Russia’s tough regulations make it a difficult nut to crack, although market research is still ongoing, while Eastern Europe is another promising area, with the Czech Republic and Hungary having been recipients of kretek imports for the last four years or more. Meanwhile, market growth in Poland, the most recent country Djarum has targeted, has been “amazing,” according to Djarum’s Suryo.

Domestic issues
Indonesia did not ratify the FCTC and is therefore technically not bound to its suggestions or imperatives. Nonetheless, Indonesia passed some landmark legislation in 1999 that in part specified tar and nicotine levels. However, it was subsequently decided by the ministry of trade that “specific clauses on tar and nicotine levels would be impossible to achieve,” and these remain unlegislated until now.

The problem is that it is impossible to control the tar and nicotine levels in a hand-rolled kretek, and as an estimated 500,000 Indonesians work in the hand-rolled kretek segment, to enforce tar and nicotine levels would be to effectively spell disaster for the industry and put half a million Indonesians out of work, something no government is willingly going to do. Another less well-documented but easier to remedy problem is the lack of adequate testing equipment in government hands to ensure compliance.

Government regulation 19/2003 among others restricts advertising of cigarettes and tobacco products on TV and radio to between the hours of 9:30 P.M. to 5 A.M.
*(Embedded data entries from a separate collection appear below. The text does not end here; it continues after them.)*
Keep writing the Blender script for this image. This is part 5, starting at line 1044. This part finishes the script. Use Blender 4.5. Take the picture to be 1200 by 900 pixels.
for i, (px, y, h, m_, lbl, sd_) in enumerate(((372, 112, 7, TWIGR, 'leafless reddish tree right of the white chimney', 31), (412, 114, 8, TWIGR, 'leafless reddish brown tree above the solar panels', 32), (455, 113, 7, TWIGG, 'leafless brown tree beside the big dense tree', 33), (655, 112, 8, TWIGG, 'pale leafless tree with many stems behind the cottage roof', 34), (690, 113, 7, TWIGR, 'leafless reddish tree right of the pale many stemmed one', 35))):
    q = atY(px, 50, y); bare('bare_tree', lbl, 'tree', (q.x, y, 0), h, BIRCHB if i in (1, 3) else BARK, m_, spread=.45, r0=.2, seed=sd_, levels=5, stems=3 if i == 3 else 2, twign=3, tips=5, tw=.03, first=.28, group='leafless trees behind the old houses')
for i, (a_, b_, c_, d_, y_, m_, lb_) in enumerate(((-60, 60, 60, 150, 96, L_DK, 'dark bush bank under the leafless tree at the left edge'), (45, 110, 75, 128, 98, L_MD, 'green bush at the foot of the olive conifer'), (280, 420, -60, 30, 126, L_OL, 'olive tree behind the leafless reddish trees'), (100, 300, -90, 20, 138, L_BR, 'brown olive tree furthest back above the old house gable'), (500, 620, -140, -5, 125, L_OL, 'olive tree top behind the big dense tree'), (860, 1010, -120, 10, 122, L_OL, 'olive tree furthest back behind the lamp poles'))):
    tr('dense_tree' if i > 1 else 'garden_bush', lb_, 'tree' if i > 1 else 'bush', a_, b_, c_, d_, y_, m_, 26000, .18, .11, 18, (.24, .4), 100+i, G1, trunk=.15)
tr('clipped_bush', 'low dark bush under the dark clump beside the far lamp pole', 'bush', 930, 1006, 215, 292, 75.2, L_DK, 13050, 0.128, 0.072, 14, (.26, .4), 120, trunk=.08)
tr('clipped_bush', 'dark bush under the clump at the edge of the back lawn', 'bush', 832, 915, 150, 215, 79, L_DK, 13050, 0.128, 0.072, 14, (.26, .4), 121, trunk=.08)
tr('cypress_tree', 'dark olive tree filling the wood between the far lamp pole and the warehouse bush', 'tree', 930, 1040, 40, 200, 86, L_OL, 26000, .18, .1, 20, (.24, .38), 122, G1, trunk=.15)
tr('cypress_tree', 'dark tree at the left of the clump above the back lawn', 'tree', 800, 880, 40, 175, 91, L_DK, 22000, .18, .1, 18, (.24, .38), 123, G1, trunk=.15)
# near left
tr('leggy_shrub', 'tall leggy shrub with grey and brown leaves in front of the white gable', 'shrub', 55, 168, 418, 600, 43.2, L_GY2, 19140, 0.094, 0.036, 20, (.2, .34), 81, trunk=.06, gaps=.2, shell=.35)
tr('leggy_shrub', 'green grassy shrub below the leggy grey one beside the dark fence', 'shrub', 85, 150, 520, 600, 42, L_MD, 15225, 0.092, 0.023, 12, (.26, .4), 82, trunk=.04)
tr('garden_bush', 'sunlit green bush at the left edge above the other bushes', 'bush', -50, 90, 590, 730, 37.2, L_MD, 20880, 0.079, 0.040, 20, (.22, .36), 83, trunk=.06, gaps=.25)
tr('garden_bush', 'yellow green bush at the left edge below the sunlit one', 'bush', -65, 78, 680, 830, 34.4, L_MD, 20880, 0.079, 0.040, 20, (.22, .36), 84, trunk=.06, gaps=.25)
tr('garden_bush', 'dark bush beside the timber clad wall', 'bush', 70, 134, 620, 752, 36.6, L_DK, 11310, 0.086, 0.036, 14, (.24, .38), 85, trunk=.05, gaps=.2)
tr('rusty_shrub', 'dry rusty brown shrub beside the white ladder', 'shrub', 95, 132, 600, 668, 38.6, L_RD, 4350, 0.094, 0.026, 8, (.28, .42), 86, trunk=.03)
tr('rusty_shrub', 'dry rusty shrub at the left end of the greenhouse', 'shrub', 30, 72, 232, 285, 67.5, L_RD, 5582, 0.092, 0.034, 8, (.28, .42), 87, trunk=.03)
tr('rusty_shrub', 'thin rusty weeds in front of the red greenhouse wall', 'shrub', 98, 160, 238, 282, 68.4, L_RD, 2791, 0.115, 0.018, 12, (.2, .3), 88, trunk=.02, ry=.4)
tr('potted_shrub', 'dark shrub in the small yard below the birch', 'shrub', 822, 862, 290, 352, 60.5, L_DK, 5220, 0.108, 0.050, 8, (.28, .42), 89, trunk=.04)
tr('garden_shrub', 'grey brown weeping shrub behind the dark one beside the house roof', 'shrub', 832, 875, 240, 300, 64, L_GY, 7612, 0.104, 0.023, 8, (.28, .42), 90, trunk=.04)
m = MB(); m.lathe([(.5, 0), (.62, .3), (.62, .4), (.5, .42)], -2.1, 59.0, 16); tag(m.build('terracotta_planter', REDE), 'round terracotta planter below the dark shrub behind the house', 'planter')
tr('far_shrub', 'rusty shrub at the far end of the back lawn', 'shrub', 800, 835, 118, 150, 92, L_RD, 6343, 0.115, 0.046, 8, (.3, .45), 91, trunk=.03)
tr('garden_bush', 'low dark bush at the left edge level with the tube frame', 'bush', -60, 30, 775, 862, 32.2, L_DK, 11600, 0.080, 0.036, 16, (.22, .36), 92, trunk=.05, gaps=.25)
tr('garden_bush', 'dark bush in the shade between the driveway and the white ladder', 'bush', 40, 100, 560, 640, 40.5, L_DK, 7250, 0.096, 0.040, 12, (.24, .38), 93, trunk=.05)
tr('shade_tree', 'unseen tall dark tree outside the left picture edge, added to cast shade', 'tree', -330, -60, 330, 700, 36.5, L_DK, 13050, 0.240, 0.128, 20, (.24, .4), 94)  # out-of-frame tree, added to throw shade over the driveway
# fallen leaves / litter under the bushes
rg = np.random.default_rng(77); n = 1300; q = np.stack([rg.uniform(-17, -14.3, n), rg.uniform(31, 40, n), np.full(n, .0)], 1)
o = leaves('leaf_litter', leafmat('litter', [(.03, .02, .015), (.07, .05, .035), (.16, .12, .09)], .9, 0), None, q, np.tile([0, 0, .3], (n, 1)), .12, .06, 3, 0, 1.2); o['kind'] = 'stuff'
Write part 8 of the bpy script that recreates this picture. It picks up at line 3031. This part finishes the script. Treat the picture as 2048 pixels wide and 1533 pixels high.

While technically there is no national legislation on billboard displays, other than that actual cigarettes cannot be displayed and 15% of the ad must display a health warning, recent legislation devolving certain powers to local administrations has seen some local laws enacted curtailing billboard advertising and smoking areas. For example, the governor of Jakarta has imposed a ban on billboards carrying tobacco advertising in the central business district of Jakarta once existing lease agreements expire, and he has created a new set of smoking ordinances banning smoking in education and health establishments and other buildings where children gather, up to the fences of such properties. Smoking is also banned on public transport in Jakarta, and the regulations stipulate that buildings must provide smoking areas inside the premises or provide a space outside for smokers. Other municipalities have passed similar legislation, although in some instances the regulations passed may conflict with existing national laws.

Currently the government is working on further comprehensive FCTC-inspired legislation strongly advocated by the Ministry of Health (MOH). The MOH has in fact revised its draft several times, perhaps an indication of its increasing understanding of the many unique problems and issues legislating against one of the nation’s largest income earners creates. Although the MOH would like to see the draft legislation before Parliament this year, in all probability it will be the third quarter of 2007 at the earliest before the bill is introduced for debate as there are “other, more important issues to be discussed.”

Proposals in the new draft Revision of Excise law introduced by the ministry of finance and scheduled for parliamentary discussion by the end of 2006 as it is regarded as an urgent piece of legislation include several issues of concern or interest to the tobacco industry including a mandatory minimum sentence of two to five years upon conviction for the sale or production of illegal (counterfeit) products, a move that many believe will give teeth to the current five-year maximum sentence and no mandated minimum sentence that is seeing convicted smugglers and counterfeiters escaping with sentences of a few months and fines less than the excise value of the products they are marketing illegally.

A rather more alarming proposal is the increase of the maximum excise rate from the current 55% to 65%, a move that could potentially open up the recent scars the harsh excise policies of 2001 to 2003 created.

Lastly, the draft seeks to reduce the credit terms for the purchase of banderols to two months across the board. Currently, machine-made kreteks have two months credit, while hand-rolled kreteks get three months to pay for their banderols. Analysts believe reducing credit terms for hand-rolled kreteks may cause negative repercussions for that segment of the industry.

One significant development in the face of impending additional legal constraints on the industry is the resolution and unity that the tobacco industry has shown in representing itself in discussions with the government.

All the tobacco companies see the need for effective and reasonable legislation, and are working actively though their respective trade associations (GAPRINDO for white sticks and GAPRI for kretek) to attempt to influence the government to develop legislation that will be effective and fair for all parties. One major milestone achieved recently is the cooperation between GAPRI and GAPRINDO.

“We were already thinking along the same lines, that we needed a task force to represent our respective constituencies,” said GAPRINDO’s Moeftie. “We share the same understanding of the issues, and neither association is allergic to any legislation, provided it is sensible. We will both accept any sensible legislation, but to arrive at it we propose to tell everyone concerned that we should be involved in all steps of the process directly or indirectly as a consultative body.”

Illicit trade
Although smoking remains a relatively cheap pastime compared to other countries in the region such as Singapore and consumer preferences revolve around kretek rather than white sticks, Indonesia has still seen a modest increase in both the number of illicit products intercepted and available in the market. BAT has seen its Ardath brand counterfeited in small numbers, and notes that the fake products it has encountered are improving over the years, in terms of product quality and packaging, although the best fakes do not reach the standards of taste and quality of the real thing.

While the numbers are thought to be low for smuggled and counterfeit cigarettes, one phenomenon that is growing is the so-called “copycat” brand segment. In essence, these are products bearing similar names to existing products, often presented in packaging that is very similar to the original products they seek to emulate. Copycat brands tend to focus more on kretek than while sticks, so Sampoerna’s premium Dji Sam Soe 234 might be suggested by a brand with similar packaging named Dji San So 235, for example. Aside from the obvious issues of trademark infringements and brand theft, the government is also losing money on these products as they are frequently untaxed or undertaxed.

Among other aspects of impending legislation is a “get-tough” policy on fake banderols and illicit traders in general, a strategy that has the whole-hearted support of legitimate manufacturers.

What other aspects of the current raft of legislation being considered will garner similar support from the industry remains to be seen and whatever does achieve it will no doubt be the result of continuing hard work behind the scenes by the likes of GAPRI, GAPRINDO, and industry lobbyists.